— Direction —
In the entries below, count each line holding the word "part". Answer with the total alone.

+-------+

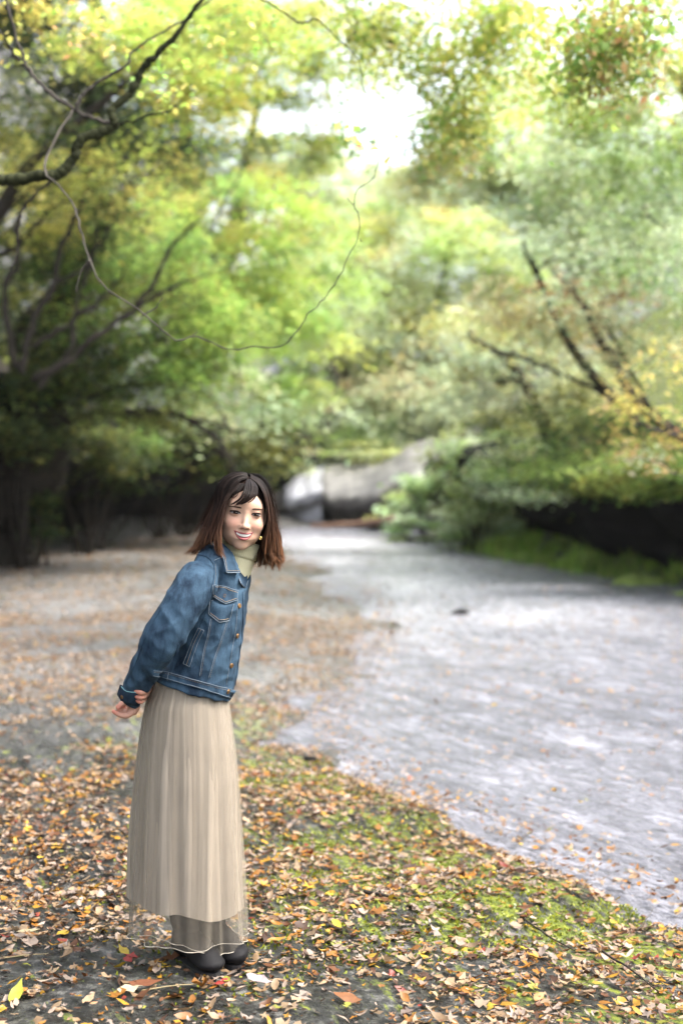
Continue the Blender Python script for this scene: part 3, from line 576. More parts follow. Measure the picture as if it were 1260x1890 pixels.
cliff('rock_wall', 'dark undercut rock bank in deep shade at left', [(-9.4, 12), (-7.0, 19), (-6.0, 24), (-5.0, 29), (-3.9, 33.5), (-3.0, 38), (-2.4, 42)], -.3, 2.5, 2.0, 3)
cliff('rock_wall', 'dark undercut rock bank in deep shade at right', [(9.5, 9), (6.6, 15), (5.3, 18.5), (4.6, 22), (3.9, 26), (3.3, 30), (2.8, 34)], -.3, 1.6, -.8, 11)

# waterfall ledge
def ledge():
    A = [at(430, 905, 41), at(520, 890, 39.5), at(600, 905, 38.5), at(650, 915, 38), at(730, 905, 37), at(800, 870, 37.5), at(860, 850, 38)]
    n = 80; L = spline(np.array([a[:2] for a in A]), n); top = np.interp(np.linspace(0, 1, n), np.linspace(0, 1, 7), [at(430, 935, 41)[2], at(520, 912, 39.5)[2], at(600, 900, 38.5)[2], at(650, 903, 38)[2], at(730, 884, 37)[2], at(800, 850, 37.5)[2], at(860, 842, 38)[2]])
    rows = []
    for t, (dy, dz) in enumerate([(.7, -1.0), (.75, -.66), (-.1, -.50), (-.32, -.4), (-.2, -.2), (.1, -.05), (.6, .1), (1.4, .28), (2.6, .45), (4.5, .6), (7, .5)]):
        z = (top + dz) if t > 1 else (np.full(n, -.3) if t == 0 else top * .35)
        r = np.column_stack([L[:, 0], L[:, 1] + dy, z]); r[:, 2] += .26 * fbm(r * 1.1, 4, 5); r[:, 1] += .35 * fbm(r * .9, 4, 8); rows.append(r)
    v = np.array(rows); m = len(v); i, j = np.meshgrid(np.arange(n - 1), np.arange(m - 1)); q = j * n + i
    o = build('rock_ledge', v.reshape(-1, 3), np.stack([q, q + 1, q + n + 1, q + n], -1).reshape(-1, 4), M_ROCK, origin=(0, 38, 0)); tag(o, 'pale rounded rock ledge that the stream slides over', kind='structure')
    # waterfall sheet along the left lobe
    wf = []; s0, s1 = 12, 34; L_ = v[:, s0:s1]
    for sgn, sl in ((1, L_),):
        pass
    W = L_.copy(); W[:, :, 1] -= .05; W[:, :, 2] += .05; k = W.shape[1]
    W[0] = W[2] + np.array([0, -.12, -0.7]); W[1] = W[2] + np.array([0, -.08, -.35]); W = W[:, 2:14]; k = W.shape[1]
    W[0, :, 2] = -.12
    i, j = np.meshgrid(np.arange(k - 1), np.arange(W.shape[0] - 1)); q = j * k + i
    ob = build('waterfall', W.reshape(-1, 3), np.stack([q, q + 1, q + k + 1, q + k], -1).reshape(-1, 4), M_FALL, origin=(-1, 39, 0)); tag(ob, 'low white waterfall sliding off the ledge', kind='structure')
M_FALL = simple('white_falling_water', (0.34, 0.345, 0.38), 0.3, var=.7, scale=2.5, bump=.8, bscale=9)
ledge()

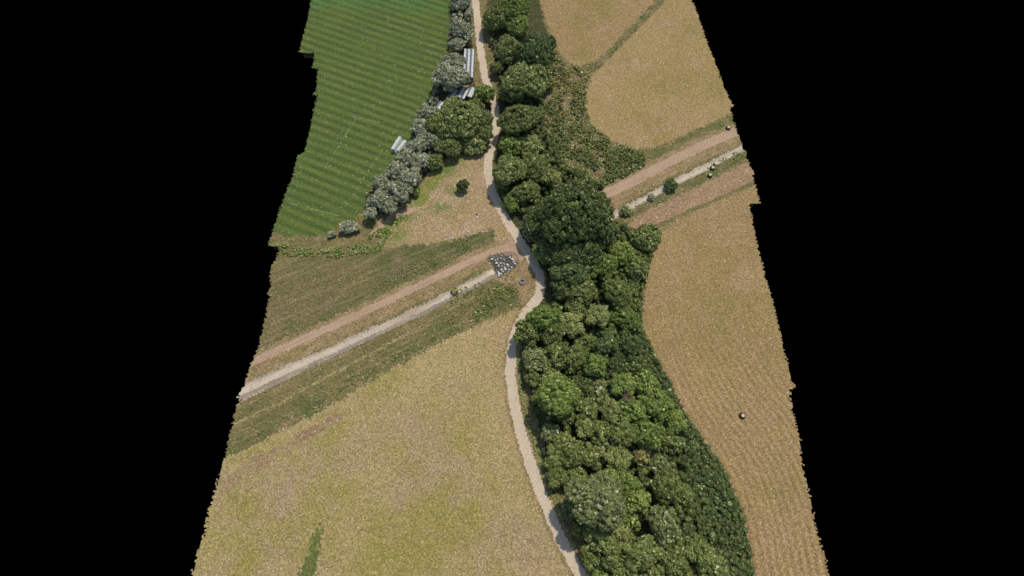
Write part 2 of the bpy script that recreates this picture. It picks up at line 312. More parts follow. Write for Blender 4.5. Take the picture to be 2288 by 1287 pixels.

+-------+

— Solution to the exercise —
2